Negotiations continue between Iran and the United States. Reports from the negotiations suggest that they’re going well, but one never knows what to believe from the negotiations. In reality, I believe that Iran is doing whatever it needs to do to draw this out. There were reports over the weekend that Iran is giving orders to Hezbollah to continue to strike Israel, knowing that Israel will respond, and then Iran can accuse Israel of violating the ceasefire agreement. President Trump posted on his Truth Social account over the weekend that Iran needs to stop the Hezbollah attacks on Israel, or he will order strikes on Iran once again. Thousands of years of hatred between the two sides will not be easily settled, which is why I remain skeptical that this is anything but a stall and survive tactic. The Iran Revolutionary Guard’s goal is to survive for another day to fight by stalling, while President Trump would like to see gas prices go down ahead of the midterm elections.

Gas prices continue to go down as the ceasefire holds, which is working in Trump’s favor for now. RBOB gas futures are off by more than 20% from their wartime highs, while crude oil prices are more than 35% off their highs. Tankers loaded with crude oil are slowly moving out through the Strait of Hormuz amid reports this morning that four tankers are positioning to move into the Persian Gulf via the Strait. But that’s a mere small fraction of what we need to see. Some analysts believe that we won’t see the flow of oil through the Strait return fully to pre-war levels until 2027, leaving a building deficit in global supplies. Many nation’s have indicated that they intend to strengthen their reserves once that flow is fully restored, suggesting even stronger demand for crude oil. And all of this assumes that the fighting doesn’t resume at some point. The bottom line is that commodity price risk is going to be with us for a while.

Trade tensions between China and the United States are slowly building again, after easing when President Trump visited Beijing last month. China put new trade restrictions today on a dozen U.S. companies, including MP Materials and US Rare Earth. China’s Ministry of Commerce placed 10 U.S. defense companies on its control list, which bans exports of any Chinese made products to those firms with potential military uses. The critical factor is the imports of rare earth minerals and magnets essential for the production of defense weapons. China knows that our stockpiles are low following the Iran war, and it knows that we need rare earths for replacing those inventories. The United States is aggressively seeking ways to rebuild our own rare earth industry, but that takes times – several years for some rare earths. China’s restrictions also include other military sectors, including drones, robotics and aerospace. China excluded 46 U.S. companies, including Lockheed Martin, Raytheon, and Boeings defense division from government procurement. Even so, President Trump reiterated Friday that President Xi will be coming to the United States in September, and that Trump plans to return to China for a conference there later in the year. Trump and Xi are definitely playing hard ball with each other, but they’re doing so with dialogue to keep things from escalating into war. They each hold respect for each other’s hard-nosed approach to negotiation, and they actually have established a good business-like relationship based on that respect that should minimize the risk of war between the two powers for now.
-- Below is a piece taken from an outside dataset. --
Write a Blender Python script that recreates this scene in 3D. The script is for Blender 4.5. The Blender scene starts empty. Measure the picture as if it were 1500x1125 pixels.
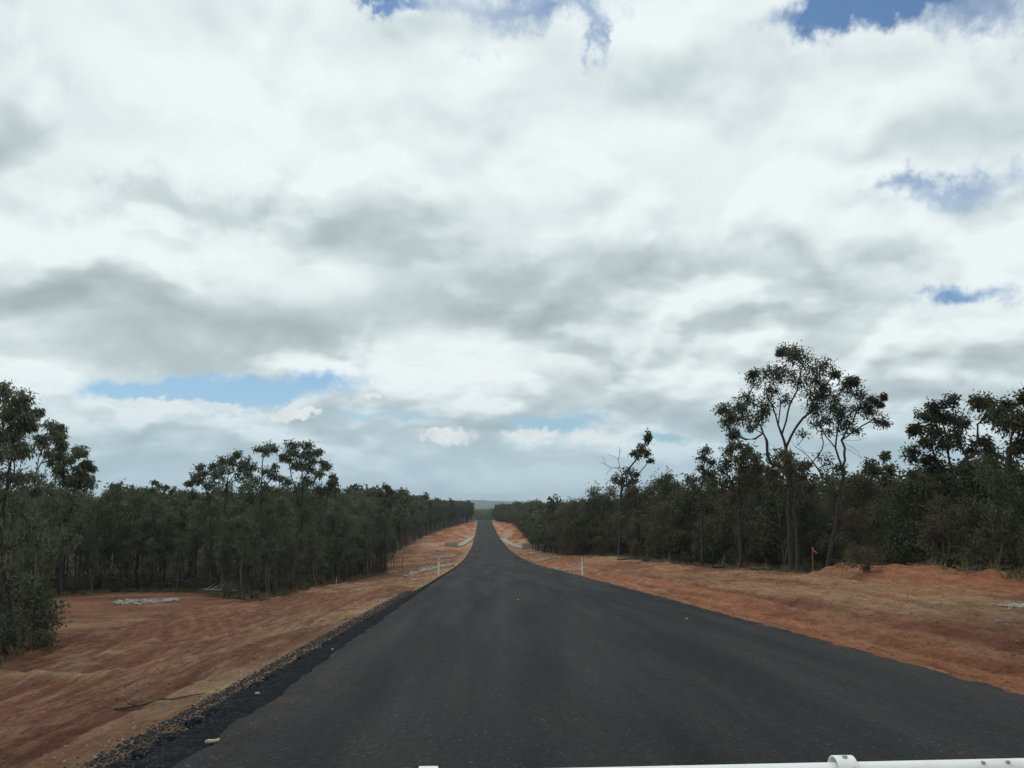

USDA will update its weekly crop condition ratings this afternoon, with expectations that they will inch higher again this week. Growing conditions are nearly ideal right now for much of the Midwest. The exception being Nebraska, Colorado and Texas. Traders don’t consider Colorado or Texas as major contributors, and 60% of Nebraska crops are irrigated. Crop ratings across much of the rest of the Midwest are either near normal levels for mid-June, or well above that. Crops are particularly doing well in Iowa and Minnesota. We’ll need to watch whether the heat and dryness in Nebraska spreads north and east as the summer progresses. That’s not currently the thinking, but that’s a risk that we’ll need to keep our eyes on. Value buyers returned to the soybean oil market this morning, providing modest support for soybeans as well. We have little doubt about commercial demand for soybean oil going forward, but it’s yet unclear whether fund selling is done at this price level. Long-term, biofuel production should continue to draw down soybean oil stocks, as well as other feedstock supplies as well.